### WORK REQUIRED
Repeat every line below exactly, word for word.

******

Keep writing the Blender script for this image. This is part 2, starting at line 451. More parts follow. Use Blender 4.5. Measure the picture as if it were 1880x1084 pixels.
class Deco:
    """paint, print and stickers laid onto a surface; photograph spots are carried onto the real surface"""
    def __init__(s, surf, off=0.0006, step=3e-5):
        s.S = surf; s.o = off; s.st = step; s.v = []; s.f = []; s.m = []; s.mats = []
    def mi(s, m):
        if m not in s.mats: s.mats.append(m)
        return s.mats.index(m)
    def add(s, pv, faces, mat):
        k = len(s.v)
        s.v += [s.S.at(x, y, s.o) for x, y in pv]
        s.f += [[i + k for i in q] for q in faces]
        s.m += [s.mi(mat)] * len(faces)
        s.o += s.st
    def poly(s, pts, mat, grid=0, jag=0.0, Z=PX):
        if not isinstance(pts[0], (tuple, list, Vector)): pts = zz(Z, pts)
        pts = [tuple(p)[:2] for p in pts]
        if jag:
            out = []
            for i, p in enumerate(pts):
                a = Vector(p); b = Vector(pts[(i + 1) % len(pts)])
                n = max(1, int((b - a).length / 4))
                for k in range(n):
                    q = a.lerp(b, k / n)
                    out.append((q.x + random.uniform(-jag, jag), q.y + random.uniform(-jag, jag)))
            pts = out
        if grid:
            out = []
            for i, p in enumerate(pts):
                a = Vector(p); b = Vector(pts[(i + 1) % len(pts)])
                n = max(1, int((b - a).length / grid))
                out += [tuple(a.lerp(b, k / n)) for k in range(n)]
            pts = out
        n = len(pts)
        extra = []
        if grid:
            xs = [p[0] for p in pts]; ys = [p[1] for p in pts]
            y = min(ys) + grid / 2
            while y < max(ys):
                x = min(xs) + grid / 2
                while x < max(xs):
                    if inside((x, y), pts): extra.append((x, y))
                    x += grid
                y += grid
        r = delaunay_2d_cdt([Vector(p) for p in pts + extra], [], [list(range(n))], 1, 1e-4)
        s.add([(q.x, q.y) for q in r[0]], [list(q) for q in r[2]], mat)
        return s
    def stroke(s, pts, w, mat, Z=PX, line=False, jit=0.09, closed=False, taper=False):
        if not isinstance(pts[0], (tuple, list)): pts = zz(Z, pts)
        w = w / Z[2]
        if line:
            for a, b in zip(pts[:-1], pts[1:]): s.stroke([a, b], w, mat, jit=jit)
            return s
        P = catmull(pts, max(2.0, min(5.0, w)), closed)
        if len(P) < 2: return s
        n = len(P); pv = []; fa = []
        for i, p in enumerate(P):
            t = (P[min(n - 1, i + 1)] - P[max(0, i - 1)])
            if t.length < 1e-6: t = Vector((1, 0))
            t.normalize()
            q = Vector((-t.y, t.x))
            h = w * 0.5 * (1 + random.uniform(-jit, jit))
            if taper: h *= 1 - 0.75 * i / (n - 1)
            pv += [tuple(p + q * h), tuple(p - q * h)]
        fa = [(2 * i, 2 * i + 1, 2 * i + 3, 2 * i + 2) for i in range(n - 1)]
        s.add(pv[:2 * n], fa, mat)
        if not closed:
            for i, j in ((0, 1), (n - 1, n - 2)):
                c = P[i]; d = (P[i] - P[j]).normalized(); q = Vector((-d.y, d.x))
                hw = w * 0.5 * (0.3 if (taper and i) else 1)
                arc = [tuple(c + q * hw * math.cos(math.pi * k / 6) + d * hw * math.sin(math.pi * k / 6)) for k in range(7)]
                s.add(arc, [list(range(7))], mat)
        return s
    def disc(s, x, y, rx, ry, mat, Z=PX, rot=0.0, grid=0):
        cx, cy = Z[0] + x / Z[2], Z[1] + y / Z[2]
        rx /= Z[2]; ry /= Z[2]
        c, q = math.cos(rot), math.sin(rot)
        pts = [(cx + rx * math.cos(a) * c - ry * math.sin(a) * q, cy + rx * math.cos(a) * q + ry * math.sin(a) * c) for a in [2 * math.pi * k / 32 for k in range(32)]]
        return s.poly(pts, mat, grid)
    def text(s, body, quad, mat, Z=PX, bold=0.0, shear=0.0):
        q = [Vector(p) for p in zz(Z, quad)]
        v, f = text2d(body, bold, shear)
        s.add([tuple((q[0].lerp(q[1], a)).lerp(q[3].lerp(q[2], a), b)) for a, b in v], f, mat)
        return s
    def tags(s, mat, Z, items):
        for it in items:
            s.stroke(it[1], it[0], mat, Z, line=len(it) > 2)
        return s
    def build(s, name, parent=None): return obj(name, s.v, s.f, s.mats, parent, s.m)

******

### FINISHED EXERCISE
Keep writing the Blender script for this image. This is part 2, starting at line 451. More parts follow. Use Blender 4.5. Measure the picture as if it were 1880x1084 pixels.
class Deco:
    """paint, print and stickers laid onto a surface; photograph spots are carried onto the real surface"""
    def __init__(s, surf, off=0.0006, step=3e-5):
        s.S = surf; s.o = off; s.st = step; s.v = []; s.f = []; s.m = []; s.mats = []
    def mi(s, m):
        if m not in s.mats: s.mats.append(m)
        return s.mats.index(m)
    def add(s, pv, faces, mat):
        k = len(s.v)
        s.v += [s.S.at(x, y, s.o) for x, y in pv]
        s.f += [[i + k for i in q] for q in faces]
        s.m += [s.mi(mat)] * len(faces)
        s.o += s.st
    def poly(s, pts, mat, grid=0, jag=0.0, Z=PX):
        if not isinstance(pts[0], (tuple, list, Vector)): pts = zz(Z, pts)
        pts = [tuple(p)[:2] for p in pts]
        if jag:
            out = []
            for i, p in enumerate(pts):
                a = Vector(p); b = Vector(pts[(i + 1) % len(pts)])
                n = max(1, int((b - a).length / 4))
                for k in range(n):
                    q = a.lerp(b, k / n)
                    out.append((q.x + random.uniform(-jag, jag), q.y + random.uniform(-jag, jag)))
            pts = out
        if grid:
            out = []
            for i, p in enumerate(pts):
                a = Vector(p); b = Vector(pts[(i + 1) % len(pts)])
                n = max(1, int((b - a).length / grid))
                out += [tuple(a.lerp(b, k / n)) for k in range(n)]
            pts = out
        n = len(pts)
        extra = []
        if grid:
            xs = [p[0] for p in pts]; ys = [p[1] for p in pts]
            y = min(ys) + grid / 2
            while y < max(ys):
                x = min(xs) + grid / 2
                while x < max(xs):
                    if inside((x, y), pts): extra.append((x, y))
                    x += grid
                y += grid
        r = delaunay_2d_cdt([Vector(p) for p in pts + extra], [], [list(range(n))], 1, 1e-4)
        s.add([(q.x, q.y) for q in r[0]], [list(q) for q in r[2]], mat)
        return s
    def stroke(s, pts, w, mat, Z=PX, line=False, jit=0.09, closed=False, taper=False):
        if not isinstance(pts[0], (tuple, list)): pts = zz(Z, pts)
        w = w / Z[2]
        if line:
            for a, b in zip(pts[:-1], pts[1:]): s.stroke([a, b], w, mat, jit=jit)
            return s
        P = catmull(pts, max(2.0, min(5.0, w)), closed)
        if len(P) < 2: return s
        n = len(P); pv = []; fa = []
        for i, p in enumerate(P):
            t = (P[min(n - 1, i + 1)] - P[max(0, i - 1)])
            if t.length < 1e-6: t = Vector((1, 0))
            t.normalize()
            q = Vector((-t.y, t.x))
            h = w * 0.5 * (1 + random.uniform(-jit, jit))
            if taper: h *= 1 - 0.75 * i / (n - 1)
            pv += [tuple(p + q * h), tuple(p - q * h)]
        fa = [(2 * i, 2 * i + 1, 2 * i + 3, 2 * i + 2) for i in range(n - 1)]
        s.add(pv[:2 * n], fa, mat)
        if not closed:
            for i, j in ((0, 1), (n - 1, n - 2)):
                c = P[i]; d = (P[i] - P[j]).normalized(); q = Vector((-d.y, d.x))
                hw = w * 0.5 * (0.3 if (taper and i) else 1)
                arc = [tuple(c + q * hw * math.cos(math.pi * k / 6) + d * hw * math.sin(math.pi * k / 6)) for k in range(7)]
                s.add(arc, [list(range(7))], mat)
        return s
    def disc(s, x, y, rx, ry, mat, Z=PX, rot=0.0, grid=0):
        cx, cy = Z[0] + x / Z[2], Z[1] + y / Z[2]
        rx /= Z[2]; ry /= Z[2]
        c, q = math.cos(rot), math.sin(rot)
        pts = [(cx + rx * math.cos(a) * c - ry * math.sin(a) * q, cy + rx * math.cos(a) * q + ry * math.sin(a) * c) for a in [2 * math.pi * k / 32 for k in range(32)]]
        return s.poly(pts, mat, grid)
    def text(s, body, quad, mat, Z=PX, bold=0.0, shear=0.0):
        q = [Vector(p) for p in zz(Z, quad)]
        v, f = text2d(body, bold, shear)
        s.add([tuple((q[0].lerp(q[1], a)).lerp(q[3].lerp(q[2], a), b)) for a, b in v], f, mat)
        return s
    def tags(s, mat, Z, items):
        for it in items:
            s.stroke(it[1], it[0], mat, Z, line=len(it) > 2)
        return s
    def build(s, name, parent=None): return obj(name, s.v, s.f, s.mats, parent, s.m)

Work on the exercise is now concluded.